Hard, but not too hard. Walk, but don't run.
"I fought the law..." --Bobby Fuller Four
TUCSON POLICE CHIEF Richard Miranda was stung by the Easter shootings. Two blazing gunfights left three people dead, six others wounded, and, as usual, 700,000 people in the metro Tucson area who didn't see or hear a thing. The deaths that night of 15-year-old Robert Moreno, 17-year-old Juan Lujan, and 21-year-old Robert Luna bring the total of gunshot fatalities along South Sixth in the past five years to a staggering 18. Nearly half of that total occurred in the one-mile stretch between Ajo Way and Irvington.
"This can't continue," says Miranda. "We've got to put a stop to it and our Safe Summer 2000 is the first step."
The aforementioned program is putting extra manpower on the streets and adding a new wrinkle in the fight against the violent crime which seems to accompany the cruising and carousing. One by one, businesses along the cruising strip are legally declaring that they don't want people parking and/or loitering on their property after business hours.

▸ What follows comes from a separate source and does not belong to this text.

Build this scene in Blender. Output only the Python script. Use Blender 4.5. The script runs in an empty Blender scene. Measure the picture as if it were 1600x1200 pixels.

This prevents cruisers from pulling into a tire store parking lot, setting up shop, and hanging out into the wee hours.
In response to the Easter killings, the Tucson City Council created an ordinance which will allow police to cite or arrest people who loiter on the property of closed businesses. South Tucson already had such a law on the books. The council will also draft an anti-cruising ordinance fashioned after one in effect in Tempe.

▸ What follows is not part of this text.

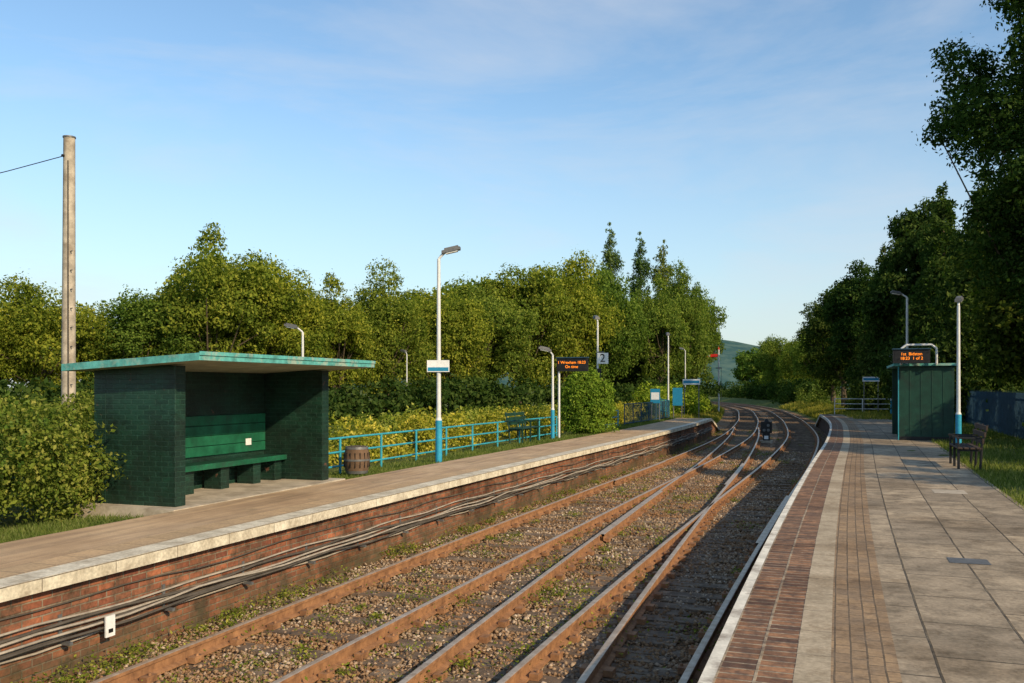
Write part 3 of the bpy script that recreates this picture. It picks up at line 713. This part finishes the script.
# ---------------------------------------------------------------- sky and sun
EL,AZ=28,120
w=bpy.data.worlds.new('World'); scene.world=w; w.use_nodes=True; t=w.node_tree; t.nodes.clear()
def wn(k): return t.nodes.new('ShaderNode'+k)
out=wn('OutputWorld'); bg=wn('Background'); bg.inputs[1].default_value=.14
sky=wn('TexSky'); sky.sky_type='NISHITA'; sky.sun_disc=False
sky.sun_elevation=math.radians(EL); sky.sun_rotation=math.radians(AZ); sky.air_density=1.15; sky.dust_density=.6; sky.ozone_density=1.8
tint=wn('MixRGB'); tint.blend_type='MULTIPLY'; tint.inputs[0].default_value=1; tint.inputs[2].default_value=(1.08,1.22,1.28,1)
tc=wn('TexCoord'); sp=wn('SeparateXYZ'); hz=wn('MapRange'); hz.inputs[1].default_value=0; hz.inputs[2].default_value=.30; hz.inputs[3].default_value=.62; hz.inputs[4].default_value=0
hm=wn('MixRGB'); hm.inputs[2].default_value=(4.1,4.8,5.4,1)
mp=wn('Mapping'); mp.inputs['Scale'].default_value=(1.2,1.2,5); mp.inputs['Rotation'].default_value=(.12,.1,.3)
no=wn('TexNoise'); no.inputs['Scale'].default_value=1.9; no.inputs['Detail'].default_value=7; no.inputs['Roughness'].default_value=.6; no.inputs['Distortion'].default_value=.4
rp=wn('ValToRGB'); rp.color_ramp.elements[0].position=.46; rp.color_ramp.elements[0].color=(0,0,0,1); rp.color_ramp.elements[1].position=.8; rp.color_ramp.elements[1].color=(.55,.55,.55,1)
mx=wn('MixRGB'); mx.inputs[2].default_value=(5.2,5.4,5.8,1)
lk=t.links.new
lk(sky.outputs[0],tint.inputs[1]); lk(tc.outputs['Generated'],sp.inputs[0]); lk(sp.outputs[2],hz.inputs[0]); lk(hz.outputs[0],hm.inputs[0]); lk(tint.outputs[0],hm.inputs[1])
lk(tc.outputs['Generated'],mp.inputs[0]); lk(mp.outputs[0],no.inputs['Vector']); lk(no.outputs['Fac'],rp.inputs[0])
lk(rp.outputs[0],mx.inputs[0]); lk(hm.outputs[0],mx.inputs[1]); lk(mx.outputs[0],bg.inputs[0]); lk(bg.outputs[0],out.inputs[0])
L=bpy.data.lights.new('sun','SUN'); L.energy=5.0; L.angle=math.radians(.5); L.color=(1,.80,.52)
lo=bpy.data.objects.new('sun',L); scene.collection.objects.link(lo)
d=Vector((math.sin(math.radians(AZ))*math.cos(math.radians(EL)),math.cos(math.radians(AZ))*math.cos(math.radians(EL)),math.sin(math.radians(EL))))
lo.rotation_euler=d.to_track_quat('Z','Y').to_euler()

cam=bpy.data.cameras.new('camera'); co=bpy.data.objects.new('camera',cam); scene.collection.objects.link(co)
cam.lens=31.64; cam.sensor_width=36; cam.shift_y=.0444; cam.clip_end=8000; cam.clip_start=.05
co.location=(0,0,1.75); co.rotation_euler=(math.pi/2,0,math.radians(19.9)); scene.camera=co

Says Probation Officer Morales, "This will help a lot. It's not the only thing we can do, but it's a great start."
Morales also has a video tape of two highly inebriated young people standing in such a parking lot on South Sixth Avenue, waving gang signs at passing cars, grabbing their crotches, and yelling threats. A motorcycle cop arrives on the scene and, under the old system, can only shoo them away, on down the road. Under the new system, they could be arrested for criminal trespass.
Chief Miranda is quick to point out that the vast majority of young people who cruise and hang out aren't breaking any laws, at least not until the curfew hits. He also backs up Morales' contention that they come from all over and congregate on the Southside.
Morales adds, "It's true. Not everyone is out there to break the law. Not everyone is drinking. But that whole situation sets up an atmosphere where violence seems to be a natural outcome. We've had (18 dead in five years); how many shootings are acceptable?"
While he sees the new efforts working, Morales is concerned that they might have an unexpectedly negative impact. "There is a possibility," he explains, "that if we get the kids off the streets, it might lead to an increase in house parties, and they can often be even more dangerous to deal with. Then you've got innocent neighbors and all kinds of property damage. You'd be surprised at the number of parents who go out of town and just leave their kids in charge of the house. It could get real bad. And the summer is always the worst. You have to figure if people can get killed on Easter..."
"It's summer, my time of year..." --War
CASEY HAS A chance to spend a few weeks in Hawaii this summer, but he's not sure he wants to go. "I'm going to be a senior next year and then I have to start worrying about college and everything. This might be my last fun summer."
He's heard all the stories about the crackdown and he almost got stopped a couple weeks ago after curfew, but he and his buddies slipped past. He's going to keep going down there, nevertheless.
"It's really stupid," he growls. "Kids have been doing this forever. Cowboys will have desert parties, people will cruise Speedway, we'll cruise the southside. And you can't stop it. If they shut down the southside, they'll go to Speedway. If they shut down Speedway, they'll go to Oracle. It'll be like squeezing Jell-O though your fingers.
"And if they close all the streets, we'll still find a place to hang out. We could have parties at people's houses." He pauses, his eyes twinkling. "My parents'll be gone for a while this summer."